Prose (a pseudonym for the Canadian book publishing executive Nita Pronovost) threads a steady needle with the intricate plotting, the locked-room elements of the mystery and especially Molly’s character. The reader comes to understand Molly’s worldview, and to sympathize with her longing to be accepted — a quest that gives “The Maid” real emotional heft.
When I think of Aurel Timescu, the diplomat protagonist of Jean-Christophe Rufin’s engaging THE HANGED MAN OF CONAKRY (Europa, 203 pp., paper, $16.99), he’s seated at the piano in a hotel bar, waiting for Jocelyn Mayères, the sister of a man whose death he’s compelled to investigate even though he has no real jurisdiction to do so. The Romanian-born Frenchman has a past as a piano bar man, and almost without thinking, he begins to play Schumann, then Shostakovich, then some salsa music, before the sister taps him on the shoulder, startling him out of his reverie.
Why is this scene important? Because Aurel’s piano skills will prove vital in solving the murder of the hanged man. (All I will say about that is that one should be careful to note exactly which fingers are on which keys.) It’s also a testament to his less than orthodox approach to investigating crimes. “Let’s just say I do my own thinking and try to find out useful things,” he tells Jocelyn.
Rufin, a prizewinning novelist, appears to draw on his own diplomatic past in depicting the dislocation and isolation Aurel feels being posted to Guinea, so far away from home. The translation by Alison Anderson captures the diplomat’s quirky character and gallant affect, as well as a welcome sense of surprise — especially when pianos are involved.
Joanne Harris’s previous novels set at the tweedy British boarding school St. Oswald’s, “Gentlemen and Players” and “Different Class,” embodied the spirit of a fierce chess match. The icy rage and ruthless revenge that animated both books is turned up even higher in A NARROW DOOR (Pegasus Crime, 448 pp., $26.95), in which St.

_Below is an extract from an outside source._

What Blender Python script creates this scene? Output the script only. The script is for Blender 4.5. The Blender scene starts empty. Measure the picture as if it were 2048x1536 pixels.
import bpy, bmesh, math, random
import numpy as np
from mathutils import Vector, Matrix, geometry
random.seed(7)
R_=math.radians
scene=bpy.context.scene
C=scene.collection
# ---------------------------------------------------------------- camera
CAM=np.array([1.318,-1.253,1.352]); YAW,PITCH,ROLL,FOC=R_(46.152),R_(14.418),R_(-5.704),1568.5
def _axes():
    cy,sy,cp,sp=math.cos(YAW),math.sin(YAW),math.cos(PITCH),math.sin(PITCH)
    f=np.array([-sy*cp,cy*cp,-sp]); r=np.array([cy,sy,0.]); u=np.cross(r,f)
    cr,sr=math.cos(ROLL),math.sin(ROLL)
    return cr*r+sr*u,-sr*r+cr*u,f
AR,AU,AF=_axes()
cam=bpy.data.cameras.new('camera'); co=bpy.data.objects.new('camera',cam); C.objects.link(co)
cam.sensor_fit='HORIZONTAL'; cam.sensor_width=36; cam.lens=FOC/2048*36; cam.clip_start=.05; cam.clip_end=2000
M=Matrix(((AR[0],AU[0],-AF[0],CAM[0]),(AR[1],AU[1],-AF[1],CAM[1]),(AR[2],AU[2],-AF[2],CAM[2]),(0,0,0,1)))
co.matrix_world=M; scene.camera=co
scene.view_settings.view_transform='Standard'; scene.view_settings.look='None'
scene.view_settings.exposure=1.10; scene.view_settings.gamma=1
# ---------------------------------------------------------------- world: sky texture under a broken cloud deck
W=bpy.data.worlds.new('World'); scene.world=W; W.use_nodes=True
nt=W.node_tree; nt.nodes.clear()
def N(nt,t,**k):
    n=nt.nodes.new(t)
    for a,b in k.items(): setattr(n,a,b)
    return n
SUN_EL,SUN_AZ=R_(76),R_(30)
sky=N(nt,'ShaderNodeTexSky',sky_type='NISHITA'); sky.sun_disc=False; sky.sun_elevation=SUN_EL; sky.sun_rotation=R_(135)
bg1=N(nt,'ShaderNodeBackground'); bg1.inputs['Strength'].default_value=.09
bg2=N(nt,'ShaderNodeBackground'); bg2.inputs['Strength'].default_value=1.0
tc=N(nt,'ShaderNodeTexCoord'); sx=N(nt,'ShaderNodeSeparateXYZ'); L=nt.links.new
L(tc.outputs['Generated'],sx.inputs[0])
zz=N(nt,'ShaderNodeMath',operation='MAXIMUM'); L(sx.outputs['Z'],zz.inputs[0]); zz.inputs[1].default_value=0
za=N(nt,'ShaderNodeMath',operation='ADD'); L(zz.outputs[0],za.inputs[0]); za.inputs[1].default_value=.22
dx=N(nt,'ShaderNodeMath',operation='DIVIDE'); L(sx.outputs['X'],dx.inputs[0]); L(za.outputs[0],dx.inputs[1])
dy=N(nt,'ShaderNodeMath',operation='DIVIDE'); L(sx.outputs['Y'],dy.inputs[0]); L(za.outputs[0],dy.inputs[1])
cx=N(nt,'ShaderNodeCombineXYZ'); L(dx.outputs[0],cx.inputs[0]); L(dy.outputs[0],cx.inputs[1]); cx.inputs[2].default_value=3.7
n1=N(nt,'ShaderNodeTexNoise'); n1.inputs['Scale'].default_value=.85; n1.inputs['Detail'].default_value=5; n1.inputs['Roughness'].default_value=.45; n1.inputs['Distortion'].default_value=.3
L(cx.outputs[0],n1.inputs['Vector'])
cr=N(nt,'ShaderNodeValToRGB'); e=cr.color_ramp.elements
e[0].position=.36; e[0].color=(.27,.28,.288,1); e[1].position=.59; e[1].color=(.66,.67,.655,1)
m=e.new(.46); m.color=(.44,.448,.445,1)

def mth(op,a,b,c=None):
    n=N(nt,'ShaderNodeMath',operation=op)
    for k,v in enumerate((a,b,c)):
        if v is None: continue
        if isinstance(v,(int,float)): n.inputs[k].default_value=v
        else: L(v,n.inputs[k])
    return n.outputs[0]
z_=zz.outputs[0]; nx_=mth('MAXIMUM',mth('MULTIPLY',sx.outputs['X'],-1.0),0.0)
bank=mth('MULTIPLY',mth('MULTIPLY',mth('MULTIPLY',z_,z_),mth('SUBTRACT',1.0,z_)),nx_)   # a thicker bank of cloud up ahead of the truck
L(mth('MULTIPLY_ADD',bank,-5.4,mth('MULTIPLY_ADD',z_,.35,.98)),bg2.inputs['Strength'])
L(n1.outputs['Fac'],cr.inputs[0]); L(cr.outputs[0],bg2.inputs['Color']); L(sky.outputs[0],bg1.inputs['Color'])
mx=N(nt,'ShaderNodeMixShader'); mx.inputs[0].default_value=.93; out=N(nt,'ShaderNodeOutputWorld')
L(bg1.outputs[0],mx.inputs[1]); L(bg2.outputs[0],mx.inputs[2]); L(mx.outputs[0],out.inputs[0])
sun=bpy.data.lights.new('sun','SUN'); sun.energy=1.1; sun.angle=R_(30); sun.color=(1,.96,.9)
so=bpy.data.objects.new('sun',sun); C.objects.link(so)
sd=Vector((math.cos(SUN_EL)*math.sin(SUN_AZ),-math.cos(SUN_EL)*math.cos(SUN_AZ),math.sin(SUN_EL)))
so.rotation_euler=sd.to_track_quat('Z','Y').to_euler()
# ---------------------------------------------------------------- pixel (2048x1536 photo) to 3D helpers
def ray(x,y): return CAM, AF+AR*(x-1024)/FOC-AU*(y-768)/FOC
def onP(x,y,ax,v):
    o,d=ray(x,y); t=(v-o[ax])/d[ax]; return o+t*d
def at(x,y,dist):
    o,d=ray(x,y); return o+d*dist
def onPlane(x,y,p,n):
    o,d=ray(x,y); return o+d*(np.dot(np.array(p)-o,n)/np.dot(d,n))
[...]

Oswald’s, long a boys-only domain, is dragged into the current century with the appointment of its first headmistress in its 500-year-old existence.
To the chagrin of the elderly Latin master Roy Straitley, Rebecca Buckfast’s arrival not only portends change, it leads to the excavation of secrets from St. Oswald’s depths — namely, the literal unearthing of a long-buried body. As Harris reveals with carefully parceled-out suspense, this discovery goes to the very core of “La Buckfast,” who tells Straitley her story, from fearful childhood to damaged adulthood to steel-trap middle age.
“I often find that men like you underestimate women like me,” she tells him candidly. “You think … that we must hate men for the way they have excluded women from their boys’ clubs, holding them back, abusing them, exploiting them, for centuries. Well, yes, you may have a point.”
Readers will learn the dead person’s identity, but the novel’s most shocking revelations have to do with the loss of one woman’s agency and the means, however terrible, even monstrous, through which she can reclaim it.
Darby Kane deserves credit for dispensing with anything resembling a slow burn in THE REPLACEMENT WIFE (Morrow, 404 pp., paper, $16.99). Because when your main character suspects her brother-in-law is a multiple murderer, why dole out that hunch over hundreds of pages when it could be present from the first few sentences? Instead, Elisa Wright’s challenge is to get someone — anyone — in her family to believe her.
She has good reason to be suspicious. Josh, that brother-in-law, was once engaged to Elisa’s best friend, who subsequently vanished. Before that, his wife died in an accident. Now that Josh has a new girlfriend who seems to be behaving oddly, Elisa doesn’t know what to do or where to turn for help — certainly not to her husband, who is devoted to his brother. Sitting across from Josh at the dinner table one night, “she couldn’t shake the now familiar anxious churning. With every forkful of food, every joke, every smile he gifted them, the word murderer flashed in her mind.”
There is a rollicking, almost absurdist tone to Kane’s writing that kept me engaged, even as the mounting plot twists grew more preposterous by the chapter. Finally, after several doses of sociopathy, more than a little gaslighting and arguments galore, nearly all of Elisa’s suspicions are confirmed in the worst possible way.